Further, in the Book of Enoch we frequently meet angels who are described as the Angels of Punishment. Their task was at the right time to unleash the avenging wrath of God upon the people. Undoubtedly these four angels were included among the Angels of Punishment.
We have to add another fact to all this. We have frequently seen how the pictures of John are coloured by actual historical circumstances. The most dreaded warriors in the world were the Parthian cavalry; and the Parthians dwelt beyond the Euphrates. It may well be that John was visualizing a terrible descent of the Parthian cavalry on mankind.

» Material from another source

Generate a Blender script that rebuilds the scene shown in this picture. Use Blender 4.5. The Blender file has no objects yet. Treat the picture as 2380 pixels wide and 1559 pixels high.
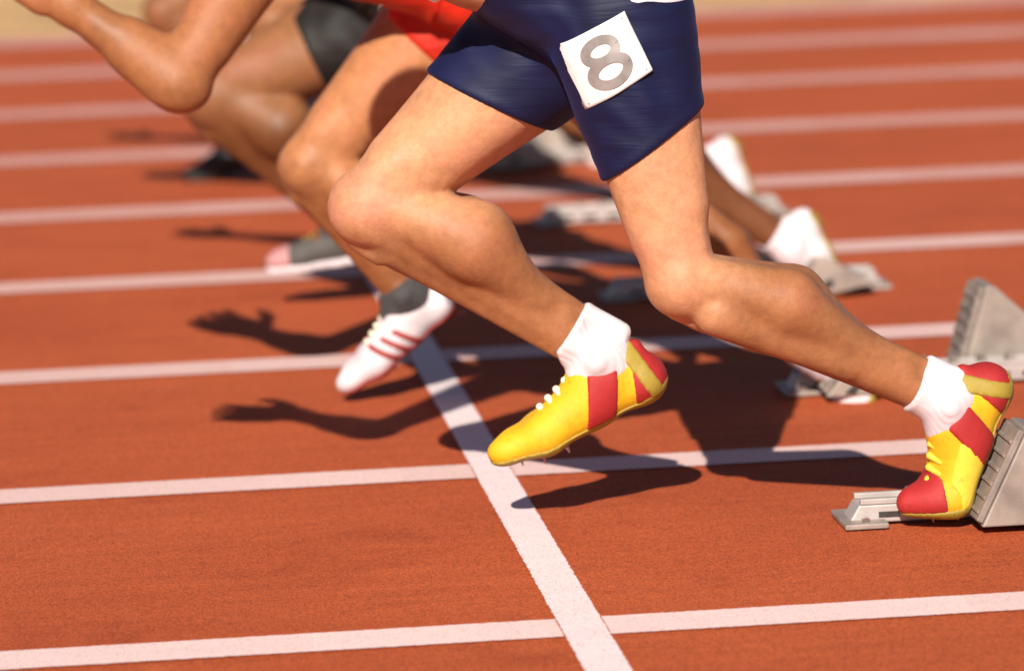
import bpy, math, random, time
import numpy as np
from mathutils import Vector, Matrix, noise as mnoise
random.seed(4); np.random.seed(4)
S = bpy.context.scene
COL = S.collection

# ------------------------------------------------------------------ camera
cam_d = bpy.data.cameras.new('camera'); cam = bpy.data.objects.new('camera', cam_d); COL.objects.link(cam)
cam_d.sensor_width = 36.0; cam_d.lens = 36.0 * 9932.64 / 2380.0
cam_d.clip_start = 0.1; cam_d.clip_end = 2000
Rv = Vector((0.99283696, -0.11495133, -0.03257244)); Uv = Vector((0.05082377, 0.15961097, 0.98587082)); Fv = Vector((0.10812824, 0.98046445, -0.16430993))
M = Matrix((Rv, Uv, -Fv)).transposed().to_4x4(); M.translation = Vector((0, 0, 1.4741)); cam.matrix_world = M
cam_d.dof.use_dof = True; cam_d.dof.focus_distance = 6.75; cam_d.dof.aperture_fstop = 2.8
S.camera = cam

# ------------------------------------------------------------------ light
SUN = Vector((0.45, 1.50, -1.0)).normalized()                       # direction the light travels
elev = math.asin(-SUN.z); azim = math.atan2(-SUN.x, -SUN.y)         # towards the sun
w = bpy.data.worlds.new('World'); S.world = w; w.use_nodes = True
nt = w.node_tree; nt.nodes.clear()
sky = nt.nodes.new('ShaderNodeTexSky'); sky.sky_type = 'NISHITA'; sky.sun_disc = False
sky.sun_elevation = elev; sky.sun_rotation = azim; sky.air_density = 0.6; sky.dust_density = 0.15
bg = nt.nodes.new('ShaderNodeBackground'); bg.inputs['Strength'].default_value = 0.05
wo = nt.nodes.new('ShaderNodeOutputWorld'); nt.links.new(sky.outputs[0], bg.inputs[0]); nt.links.new(bg.outputs[0], wo.inputs[0])
sd = bpy.data.lights.new('sun', 'SUN'); sd.energy = 5.0; sd.angle = math.radians(0.55); sd.color = (1.0, 0.93, 0.82)
so = bpy.data.objects.new('sun', sd); COL.objects.link(so)
so.rotation_euler = SUN.to_track_quat('-Z', 'Y').to_euler(); so.location = (-3, -8, 8)
S.view_settings.view_transform = 'Standard'; S.view_settings.look = 'None'; S.view_settings.gamma = 1.0
S.view_settings.use_curve_mapping = False; S.view_settings.exposure = 0.50
S.render.engine = 'CYCLES'

# ------------------------------------------------------------------ materials
def mat(name):
    m = bpy.data.materials.new(name); m.use_nodes = True
    return m, m.node_tree, m.node_tree.nodes['Principled BSDF']
def N(nt, t, **k):
    n = nt.nodes.new(t)
    for a, b in k.items():
        if a in n.inputs: n.inputs[a].default_value = b
        else: setattr(n, a, b)
    return n
def ramp(nt, fac, stops):
    r = nt.nodes.new('ShaderNodeValToRGB'); nt.links.new(fac, r.inputs[0]); e = r.color_ramp.elements
    while len(e) < len(stops): e.new(0.5)
    for x, (p, c) in zip(e, stops): x.position = p; x.color = (*c, 1)
    return r
def coords(nt, scale=(1, 1, 1), rot=(0, 0, 0), kind='Object'):
    tc = nt.nodes.new('ShaderNodeTexCoord'); mp = nt.nodes.new('ShaderNodeMapping')
    mp.inputs['Scale'].default_value = scale; mp.inputs['Rotation'].default_value = rot
    nt.links.new(tc.outputs[kind], mp.inputs[0]); return mp.outputs[0]
def bump(nt, b, h, strength, dist):
    bp = N(nt, 'ShaderNodeBump'); bp.inputs['Strength'].default_value = strength; bp.inputs['Distance'].default_value = dist
    nt.links.new(h, bp.inputs['Height'])
    if b.inputs['Normal'].is_linked: nt.links.new(b.inputs['Normal'].links[0].from_socket, bp.inputs['Normal'])
    nt.links.new(bp.outputs[0], b.inputs['Normal'])
def simple(name, c, rough=0.5, var=0.12, scale=40, bs=0.15, bd=0.001, metal=0.0, spec=0.5, nscale=300):
    m, nt, b = mat(name); v = coords(nt)
    n = N(nt, 'ShaderNodeTexNoise', Scale=scale, Detail=5.0); nt.links.new(v, n.inputs['Vector'])
    lo = tuple(x * (1 - var) for x in c); hi = tuple(min(1, x * (1 + var)) for x in c)
    r = ramp(nt, n.outputs[0], [(0.3, lo), (0.7, hi)]); nt.links.new(r.outputs[0], b.inputs['Base Color'])
    b.inputs['Roughness'].default_value = rough; b.inputs['Metallic'].default_value = metal
    b.inputs['Specular IOR Level'].default_value = spec
    n2 = N(nt, 'ShaderNodeTexNoise', Scale=nscale, Detail=3.0); nt.links.new(v, n2.inputs['Vector'])
    bump(nt, b, n2.outputs[0], bs, bd)
    return m
def skin(name, c, red):
    m, nt, b = mat(name); v = coords(nt)
    n = N(nt, 'ShaderNodeTexNoise', Scale=7.0, Detail=7.0, Roughness=0.62, Distortion=0.4); nt.links.new(v, n.inputs['Vector'])
    r = ramp(nt, n.outputs[0], [(0.28, tuple(x * 0.72 for x in c)), (0.5, c), (0.72, red)])
    f = N(nt, 'ShaderNodeTexVoronoi', Scale=95.0, Randomness=1.0); nt.links.new(v, f.inputs['Vector'])
    fr = ramp(nt, f.outputs['Distance'], [(0.04, (0.72, 0.62, 0.56)), (0.13, (1, 1, 1))])
    f2 = N(nt, 'ShaderNodeTexNoise', Scale=60.0, Detail=4.0, Roughness=0.7); nt.links.new(v, f2.inputs['Vector'])
    fr2 = ramp(nt, f2.outputs[0], [(0.3, (0.84, 0.80, 0.78)), (0.65, (1.06, 1.06, 1.06))])
    a = N(nt, 'ShaderNodeMix', data_type='RGBA', blend_type='MULTIPLY'); a.inputs[0].default_value = 0.5
    nt.links.new(r.outputs[0], a.inputs[6]); nt.links.new(fr.outputs[0], a.inputs[7])
    a2 = N(nt, 'ShaderNodeMix', data_type='RGBA', blend_type='MULTIPLY'); a2.inputs[0].default_value = 1.0
    nt.links.new(a.outputs[2], a2.inputs[6]); nt.links.new(fr2.outputs[0], a2.inputs[7])
    ta = N(nt, 'ShaderNodeAttribute'); ta.attribute_name = 'tan'
    tr = ramp(nt, ta.outputs['Fac'], [(0.0, (1.34, 1.46, 1.62)), (1.0, (0.80, 0.72, 0.64))])
    a3 = N(nt, 'ShaderNodeMix', data_type='RGBA', blend_type='MULTIPLY'); a3.inputs[0].default_value = 1.0
    nt.links.new(a2.outputs[2], a3.inputs[6]); nt.links.new(tr.outputs[0], a3.inputs[7])
    nt.links.new(a3.outputs[2], b.inputs['Base Color'])
    rr = ramp(nt, n.outputs[0], [(0.3, (0.48,)*3), (0.7, (0.62,)*3)]); nt.links.new(rr.outputs[0], b.inputs['Roughness'])
    b.inputs['Specular IOR Level'].default_value = 0.36
    b.inputs['Subsurface Weight'].default_value = 0.04; b.inputs['Subsurface Radius'].default_value = (0.010, 0.004, 0.002)
    b.inputs['Subsurface Scale'].default_value = 1.0
    vo = N(nt, 'ShaderNodeTexVoronoi', Scale=420.0); nt.links.new(v, vo.inputs['Vector'])
    bump(nt, b, vo.outputs[0], 0.30, 0.0008)
    n3 = N(nt, 'ShaderNodeTexNoise', Scale=26.0, Detail=5.0, Roughness=0.6); nt.links.new(v, n3.inputs['Vector'])
    bump(nt, b, n3.outputs[0], 0.5, 0.0035)
    return m
def lycra(name, c, sheen):
    m, nt, b = mat(name); v = coords(nt)
    n = N(nt, 'ShaderNodeTexNoise', Scale=12.0, Detail=5.0); nt.links.new(v, n.inputs['Vector'])
    r = ramp(nt, n.outputs[0], [(0.3, tuple(x * 0.75 for x in c)), (0.75, tuple(x * 1.3 for x in c))])
    nt.links.new(r.outputs[0], b.inputs['Base Color'])
    b.inputs['Roughness'].default_value = 0.6; b.inputs['Specular IOR Level'].default_value = 0.3; b.inputs['Sheen Weight'].default_value = 0.18
    b.inputs['Sheen Tint'].default_value = (*sheen, 1); b.inputs['Sheen Roughness'].default_value = 0.4
    v2 = coords(nt, (4, 4, 44), (0.0, 0.45, 0.15))
    f = N(nt, 'ShaderNodeTexNoise', Scale=1.6, Detail=3.0, Distortion=0.6); nt.links.new(v2, f.inputs['Vector'])
    bump(nt, b, f.outputs[0], 0.30, 0.006)
    k = N(nt, 'ShaderNodeTexNoise', Scale=700.0, Detail=2.0); nt.links.new(v, k.inputs['Vector'])
    bump(nt, b, k.outputs[0], 0.3, 0.0005)
    return m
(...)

The seer adds horror to horror. The number of the hosts of this terrible cavalry is 200,000,000, which simply means that they were beyond all numbering, like the chariots of God (Psalms 68:17). They seem to be armoured in flame, for their breastplates are fiery red like the glow of a blazing furnace, smoky blue like the smoke rising from a fire and sulphurous yellow like the brimstone from the pit of hell. The horses have heads like lions and tails like serpents; they breathe out destructive fire and smoke and brimstone, and their serpent-tails deal out hurt and harm. The consequence of all this is that one-third of the human race is destroyed.
It would have been only natural to think that the remainder of mankind would take warning from this dreadful fate; but they did not and continued to worship their idols and demons and in the evil of their ways. It is the conviction of the biblical writers that the worship of idols was nothing less than devil worship and that it was bound to issue in evil and immorality.